## Problem description
Reproduce the complete listing without any deviation.

Collection entries
#####

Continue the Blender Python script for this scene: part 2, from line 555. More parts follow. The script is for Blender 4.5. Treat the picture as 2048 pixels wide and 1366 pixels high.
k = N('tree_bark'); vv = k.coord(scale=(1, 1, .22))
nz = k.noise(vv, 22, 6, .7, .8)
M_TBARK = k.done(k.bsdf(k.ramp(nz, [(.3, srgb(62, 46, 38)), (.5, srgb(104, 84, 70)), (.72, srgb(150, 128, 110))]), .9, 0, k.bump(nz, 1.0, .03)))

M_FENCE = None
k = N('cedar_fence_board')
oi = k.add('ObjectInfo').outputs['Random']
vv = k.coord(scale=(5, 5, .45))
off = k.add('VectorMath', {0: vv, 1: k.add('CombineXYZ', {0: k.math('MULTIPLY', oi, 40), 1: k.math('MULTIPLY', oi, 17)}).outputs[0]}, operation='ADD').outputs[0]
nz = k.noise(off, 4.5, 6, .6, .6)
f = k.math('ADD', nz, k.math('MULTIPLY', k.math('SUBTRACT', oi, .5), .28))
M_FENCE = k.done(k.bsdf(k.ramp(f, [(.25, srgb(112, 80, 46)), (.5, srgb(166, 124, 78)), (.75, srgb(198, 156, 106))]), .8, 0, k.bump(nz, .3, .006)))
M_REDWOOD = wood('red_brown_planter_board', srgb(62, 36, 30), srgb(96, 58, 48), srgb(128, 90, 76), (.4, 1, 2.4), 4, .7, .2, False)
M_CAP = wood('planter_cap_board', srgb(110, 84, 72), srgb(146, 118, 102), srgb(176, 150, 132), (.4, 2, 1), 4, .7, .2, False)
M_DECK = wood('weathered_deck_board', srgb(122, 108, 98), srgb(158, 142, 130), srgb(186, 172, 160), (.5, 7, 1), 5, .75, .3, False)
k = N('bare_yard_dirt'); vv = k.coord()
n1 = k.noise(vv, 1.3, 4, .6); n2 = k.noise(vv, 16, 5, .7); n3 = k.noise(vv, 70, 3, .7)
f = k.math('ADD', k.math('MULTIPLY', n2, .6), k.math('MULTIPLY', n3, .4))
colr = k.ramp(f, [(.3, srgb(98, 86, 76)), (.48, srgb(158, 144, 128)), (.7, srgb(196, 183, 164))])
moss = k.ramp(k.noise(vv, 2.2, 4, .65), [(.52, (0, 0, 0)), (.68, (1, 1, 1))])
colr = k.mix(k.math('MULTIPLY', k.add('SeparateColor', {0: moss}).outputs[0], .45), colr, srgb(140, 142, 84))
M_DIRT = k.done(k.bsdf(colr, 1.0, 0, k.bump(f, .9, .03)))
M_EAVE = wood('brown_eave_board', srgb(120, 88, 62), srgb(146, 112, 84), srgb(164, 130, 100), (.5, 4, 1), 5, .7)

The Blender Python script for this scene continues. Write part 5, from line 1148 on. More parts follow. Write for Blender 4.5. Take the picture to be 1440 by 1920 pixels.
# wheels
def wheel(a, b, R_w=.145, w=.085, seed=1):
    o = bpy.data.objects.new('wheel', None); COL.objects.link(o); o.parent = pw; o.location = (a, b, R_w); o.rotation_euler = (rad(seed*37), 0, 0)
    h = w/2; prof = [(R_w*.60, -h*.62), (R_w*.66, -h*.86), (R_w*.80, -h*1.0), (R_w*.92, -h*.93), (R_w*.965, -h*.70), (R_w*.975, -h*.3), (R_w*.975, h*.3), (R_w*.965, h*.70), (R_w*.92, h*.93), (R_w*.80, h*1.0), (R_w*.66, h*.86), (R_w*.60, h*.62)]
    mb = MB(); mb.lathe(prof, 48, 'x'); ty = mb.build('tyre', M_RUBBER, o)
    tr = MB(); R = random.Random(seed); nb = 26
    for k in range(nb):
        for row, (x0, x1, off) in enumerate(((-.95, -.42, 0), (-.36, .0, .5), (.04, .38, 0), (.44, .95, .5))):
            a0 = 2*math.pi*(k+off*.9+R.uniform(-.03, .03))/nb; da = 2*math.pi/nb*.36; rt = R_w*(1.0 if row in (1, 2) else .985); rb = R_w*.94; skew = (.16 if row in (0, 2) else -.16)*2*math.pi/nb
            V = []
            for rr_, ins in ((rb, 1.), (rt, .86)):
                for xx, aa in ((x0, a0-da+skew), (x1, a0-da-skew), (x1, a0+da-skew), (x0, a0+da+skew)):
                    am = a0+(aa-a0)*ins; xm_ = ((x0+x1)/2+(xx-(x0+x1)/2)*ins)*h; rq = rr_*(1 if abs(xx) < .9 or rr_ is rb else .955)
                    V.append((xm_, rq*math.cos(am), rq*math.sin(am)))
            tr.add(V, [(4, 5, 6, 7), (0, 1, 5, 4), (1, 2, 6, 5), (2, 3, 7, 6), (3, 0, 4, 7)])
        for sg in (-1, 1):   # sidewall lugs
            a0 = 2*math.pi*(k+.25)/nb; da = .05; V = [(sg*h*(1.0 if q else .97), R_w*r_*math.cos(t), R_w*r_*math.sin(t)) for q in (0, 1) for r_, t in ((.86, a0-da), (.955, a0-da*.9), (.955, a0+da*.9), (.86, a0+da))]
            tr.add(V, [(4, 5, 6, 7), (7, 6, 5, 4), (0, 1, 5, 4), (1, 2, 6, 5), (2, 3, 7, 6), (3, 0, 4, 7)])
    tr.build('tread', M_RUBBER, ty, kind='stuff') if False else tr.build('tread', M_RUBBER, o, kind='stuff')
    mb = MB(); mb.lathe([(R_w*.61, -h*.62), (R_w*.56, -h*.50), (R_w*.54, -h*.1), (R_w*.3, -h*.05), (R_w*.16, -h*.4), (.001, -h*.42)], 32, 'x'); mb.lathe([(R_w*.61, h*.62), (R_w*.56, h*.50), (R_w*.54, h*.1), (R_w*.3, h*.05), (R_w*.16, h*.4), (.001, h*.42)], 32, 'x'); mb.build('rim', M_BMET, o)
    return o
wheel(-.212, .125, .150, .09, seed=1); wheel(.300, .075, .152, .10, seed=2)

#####

## Task result
Continue the Blender Python script for this scene: part 2, from line 555. More parts follow. The script is for Blender 4.5. Treat the picture as 2048 pixels wide and 1366 pixels high.
k = N('tree_bark'); vv = k.coord(scale=(1, 1, .22))
nz = k.noise(vv, 22, 6, .7, .8)
M_TBARK = k.done(k.bsdf(k.ramp(nz, [(.3, srgb(62, 46, 38)), (.5, srgb(104, 84, 70)), (.72, srgb(150, 128, 110))]), .9, 0, k.bump(nz, 1.0, .03)))

M_FENCE = None
k = N('cedar_fence_board')
oi = k.add('ObjectInfo').outputs['Random']
vv = k.coord(scale=(5, 5, .45))
off = k.add('VectorMath', {0: vv, 1: k.add('CombineXYZ', {0: k.math('MULTIPLY', oi, 40), 1: k.math('MULTIPLY', oi, 17)}).outputs[0]}, operation='ADD').outputs[0]
nz = k.noise(off, 4.5, 6, .6, .6)
f = k.math('ADD', nz, k.math('MULTIPLY', k.math('SUBTRACT', oi, .5), .28))
M_FENCE = k.done(k.bsdf(k.ramp(f, [(.25, srgb(112, 80, 46)), (.5, srgb(166, 124, 78)), (.75, srgb(198, 156, 106))]), .8, 0, k.bump(nz, .3, .006)))
M_REDWOOD = wood('red_brown_planter_board', srgb(62, 36, 30), srgb(96, 58, 48), srgb(128, 90, 76), (.4, 1, 2.4), 4, .7, .2, False)
M_CAP = wood('planter_cap_board', srgb(110, 84, 72), srgb(146, 118, 102), srgb(176, 150, 132), (.4, 2, 1), 4, .7, .2, False)
M_DECK = wood('weathered_deck_board', srgb(122, 108, 98), srgb(158, 142, 130), srgb(186, 172, 160), (.5, 7, 1), 5, .75, .3, False)
k = N('bare_yard_dirt'); vv = k.coord()
n1 = k.noise(vv, 1.3, 4, .6); n2 = k.noise(vv, 16, 5, .7); n3 = k.noise(vv, 70, 3, .7)
f = k.math('ADD', k.math('MULTIPLY', n2, .6), k.math('MULTIPLY', n3, .4))
colr = k.ramp(f, [(.3, srgb(98, 86, 76)), (.48, srgb(158, 144, 128)), (.7, srgb(196, 183, 164))])
moss = k.ramp(k.noise(vv, 2.2, 4, .65), [(.52, (0, 0, 0)), (.68, (1, 1, 1))])
colr = k.mix(k.math('MULTIPLY', k.add('SeparateColor', {0: moss}).outputs[0], .45), colr, srgb(140, 142, 84))
M_DIRT = k.done(k.bsdf(colr, 1.0, 0, k.bump(f, .9, .03)))
M_EAVE = wood('brown_eave_board', srgb(120, 88, 62), srgb(146, 112, 84), srgb(164, 130, 100), (.5, 4, 1), 5, .7)

The Blender Python script for this scene continues. Write part 5, from line 1148 on. More parts follow. Write for Blender 4.5. Take the picture to be 1440 by 1920 pixels.
# wheels
def wheel(a, b, R_w=.145, w=.085, seed=1):
    o = bpy.data.objects.new('wheel', None); COL.objects.link(o); o.parent = pw; o.location = (a, b, R_w); o.rotation_euler = (rad(seed*37), 0, 0)
    h = w/2; prof = [(R_w*.60, -h*.62), (R_w*.66, -h*.86), (R_w*.80, -h*1.0), (R_w*.92, -h*.93), (R_w*.965, -h*.70), (R_w*.975, -h*.3), (R_w*.975, h*.3), (R_w*.965, h*.70), (R_w*.92, h*.93), (R_w*.80, h*1.0), (R_w*.66, h*.86), (R_w*.60, h*.62)]
    mb = MB(); mb.lathe(prof, 48, 'x'); ty = mb.build('tyre', M_RUBBER, o)
    tr = MB(); R = random.Random(seed); nb = 26
    for k in range(nb):
        for row, (x0, x1, off) in enumerate(((-.95, -.42, 0), (-.36, .0, .5), (.04, .38, 0), (.44, .95, .5))):
            a0 = 2*math.pi*(k+off*.9+R.uniform(-.03, .03))/nb; da = 2*math.pi/nb*.36; rt = R_w*(1.0 if row in (1, 2) else .985); rb = R_w*.94; skew = (.16 if row in (0, 2) else -.16)*2*math.pi/nb
            V = []
            for rr_, ins in ((rb, 1.), (rt, .86)):
                for xx, aa in ((x0, a0-da+skew), (x1, a0-da-skew), (x1, a0+da-skew), (x0, a0+da+skew)):
                    am = a0+(aa-a0)*ins; xm_ = ((x0+x1)/2+(xx-(x0+x1)/2)*ins)*h; rq = rr_*(1 if abs(xx) < .9 or rr_ is rb else .955)
                    V.append((xm_, rq*math.cos(am), rq*math.sin(am)))
            tr.add(V, [(4, 5, 6, 7), (0, 1, 5, 4), (1, 2, 6, 5), (2, 3, 7, 6), (3, 0, 4, 7)])
        for sg in (-1, 1):   # sidewall lugs
            a0 = 2*math.pi*(k+.25)/nb; da = .05; V = [(sg*h*(1.0 if q else .97), R_w*r_*math.cos(t), R_w*r_*math.sin(t)) for q in (0, 1) for r_, t in ((.86, a0-da), (.955, a0-da*.9), (.955, a0+da*.9), (.86, a0+da))]
            tr.add(V, [(4, 5, 6, 7), (7, 6, 5, 4), (0, 1, 5, 4), (1, 2, 6, 5), (2, 3, 7, 6), (3, 0, 4, 7)])
    tr.build('tread', M_RUBBER, ty, kind='stuff') if False else tr.build('tread', M_RUBBER, o, kind='stuff')
    mb = MB(); mb.lathe([(R_w*.61, -h*.62), (R_w*.56, -h*.50), (R_w*.54, -h*.1), (R_w*.3, -h*.05), (R_w*.16, -h*.4), (.001, -h*.42)], 32, 'x'); mb.lathe([(R_w*.61, h*.62), (R_w*.56, h*.50), (R_w*.54, h*.1), (R_w*.3, h*.05), (R_w*.16, h*.4), (.001, h*.42)], 32, 'x'); mb.build('rim', M_BMET, o)
    return o
wheel(-.212, .125, .150, .09, seed=1); wheel(.300, .075, .152, .10, seed=2)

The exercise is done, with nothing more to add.